History of Flash mob and their Videos

The history of flash mobs is quite interesting, especially since it was not started to be a youtube video phenomenon. The first time anything similar to a flash mob was even thought of and described came from a novella, written in 1973, “Flash Crowd” by science fiction writer Larry Niven. In the story, people swarm a highly broadcasted event, using teleportation, and create riots. These groups usually, purposefully, intensify the situation  that is currently happening  in order to exploit that particular instance, and create mass confusion. The crowds of tele-porters become known as “flash crowds”. This idea sounds eerily similar to what modern flash mobs have become, except they use regular modes of transportation to cause the confusion and event.

The first time that an actual flash mob took place occurred in 2003, as a result of Harper’s Magazine senior editor Bill Wasik. It began with Bill creating an email account named themobproject@yahoo.com and emailing fifty of his friends, as well as himself, inviting them to gather together at a public location with the hopes of confusing others. When later interviewed he said his main purpose for creating these mobs was to poke fun at the ever growing hipster culture and explore the ideas surrounding conformity and people’s need to be apart of “the next big thing”. He was later quoted as saying, “the mobs started as a kind of playful social experiment meant to encourage spontaneity and big gatherings to temporarily take over commercial and public areas simply to show that they could”.

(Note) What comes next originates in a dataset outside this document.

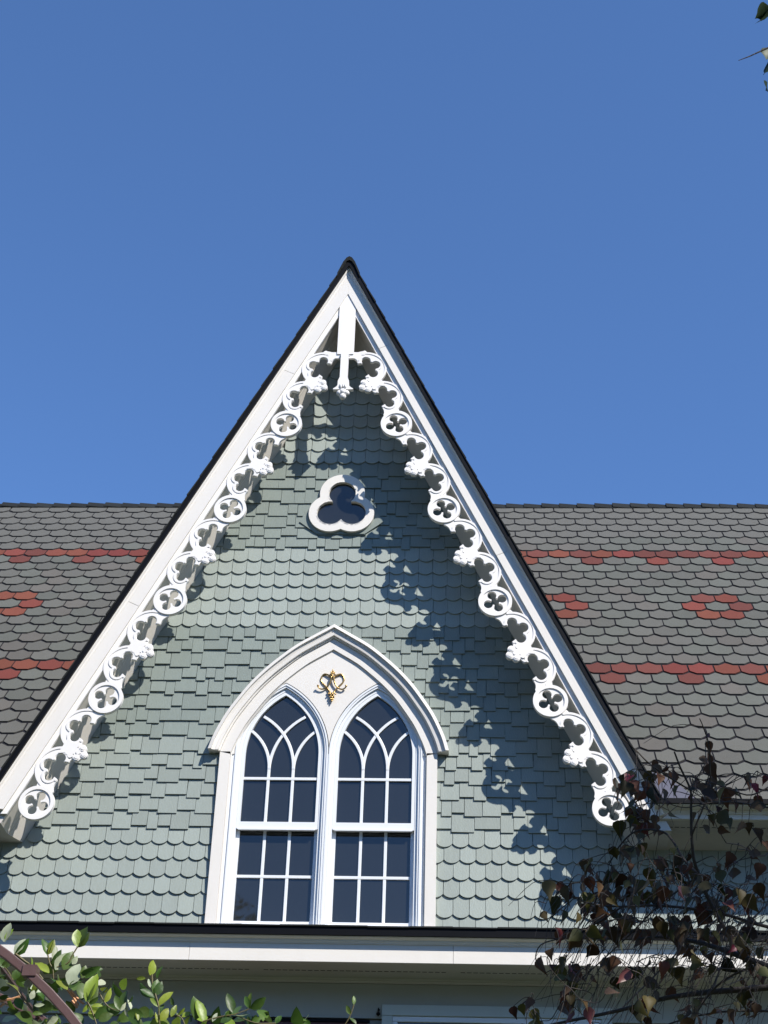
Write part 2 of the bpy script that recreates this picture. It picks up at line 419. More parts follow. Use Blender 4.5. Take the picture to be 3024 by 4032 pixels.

The first mob he tried to organize failed, as the store being targeted discovered the plot. The first flash mob occurred on June 3, 2003 in New York City. To avoid discovery, like the first attempt, Bill emailed everyone to meet at four separate Manhattan bars, creating staging areas where participants were subsequently emailed the location right before the actual event was the take place. The first flash mob occurred in a Macy’s Department Store on the ninth floor rug department, the mob consisted of over 130 people. Together they all sat staring and gathered around an expensive rug. Whenever the group was questioned they were to respond that they were looking for a “love rug” for the warehouse, on the outskirts of New York City, where they all lived together and that when a purchase decision needed to be made they always did it together as one large group. The next part occurred with over 200 people gathering in the lobby and mezzanine level of the Hyatt hotel and participated in fifteen seconds of synchronized applause. The last flash mob occurred at a Soho shoe store where a mob of people entered pretending to be tourists on a bus trip.

The first flash mob where people gathered around a rug on the ninth floor of the Macy's Department Store

The first flash mob where people gathered around a rug on the ninth floor of the Macy’s Department Store

After the success of this first mob, major news outlets began to cover the new phenomenon. They found that the success of the event lied with the internets role in organizing the events as well as the participants fun in being apart of the mob. Soon after these first flash mobs, others in major cities around the United States and the World began occurring. Wasik eventually ended the organizing of flash mobs in New York City at the height of their popularity instead of them dying out because of the lack of participation. However, flash mobs have remained popular throughout the world. Instead of being national news events, however, they are now mostly web video phenomenon’s. The videos of these events posted onto video viewing websites has kept this public “performance art” of sorts alive.